§ Supplied material
----

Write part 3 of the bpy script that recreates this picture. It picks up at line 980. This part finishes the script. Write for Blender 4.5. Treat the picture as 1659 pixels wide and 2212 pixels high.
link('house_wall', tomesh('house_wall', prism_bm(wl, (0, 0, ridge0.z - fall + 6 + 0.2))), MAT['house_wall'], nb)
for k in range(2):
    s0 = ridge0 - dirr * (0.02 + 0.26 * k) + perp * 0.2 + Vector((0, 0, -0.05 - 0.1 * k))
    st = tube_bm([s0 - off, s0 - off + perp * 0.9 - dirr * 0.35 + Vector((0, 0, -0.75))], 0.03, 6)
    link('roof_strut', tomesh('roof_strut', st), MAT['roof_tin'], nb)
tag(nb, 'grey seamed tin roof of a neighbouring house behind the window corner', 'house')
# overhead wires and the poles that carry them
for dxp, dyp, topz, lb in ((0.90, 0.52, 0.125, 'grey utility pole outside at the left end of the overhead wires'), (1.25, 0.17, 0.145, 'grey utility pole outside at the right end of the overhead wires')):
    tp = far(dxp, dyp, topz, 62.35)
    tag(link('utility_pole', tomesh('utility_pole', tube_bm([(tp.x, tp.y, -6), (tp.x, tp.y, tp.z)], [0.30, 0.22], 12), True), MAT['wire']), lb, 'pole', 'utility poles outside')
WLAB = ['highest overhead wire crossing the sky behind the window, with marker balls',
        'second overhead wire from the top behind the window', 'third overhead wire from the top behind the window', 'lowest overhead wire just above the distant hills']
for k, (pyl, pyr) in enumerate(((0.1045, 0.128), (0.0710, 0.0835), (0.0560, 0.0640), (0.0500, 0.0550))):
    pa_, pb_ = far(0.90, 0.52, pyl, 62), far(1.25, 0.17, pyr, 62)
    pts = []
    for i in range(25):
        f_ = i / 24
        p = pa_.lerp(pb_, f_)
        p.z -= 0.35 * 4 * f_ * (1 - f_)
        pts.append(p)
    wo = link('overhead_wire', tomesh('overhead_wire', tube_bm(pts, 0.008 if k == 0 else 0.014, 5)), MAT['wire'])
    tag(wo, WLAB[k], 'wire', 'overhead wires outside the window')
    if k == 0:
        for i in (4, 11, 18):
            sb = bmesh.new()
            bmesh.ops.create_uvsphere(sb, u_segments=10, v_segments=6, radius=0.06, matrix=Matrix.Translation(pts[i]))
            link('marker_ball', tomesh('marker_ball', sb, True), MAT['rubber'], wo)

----

§ Given request
Output a single number: how many lines contain the word "that".

§ Answer to this problem
2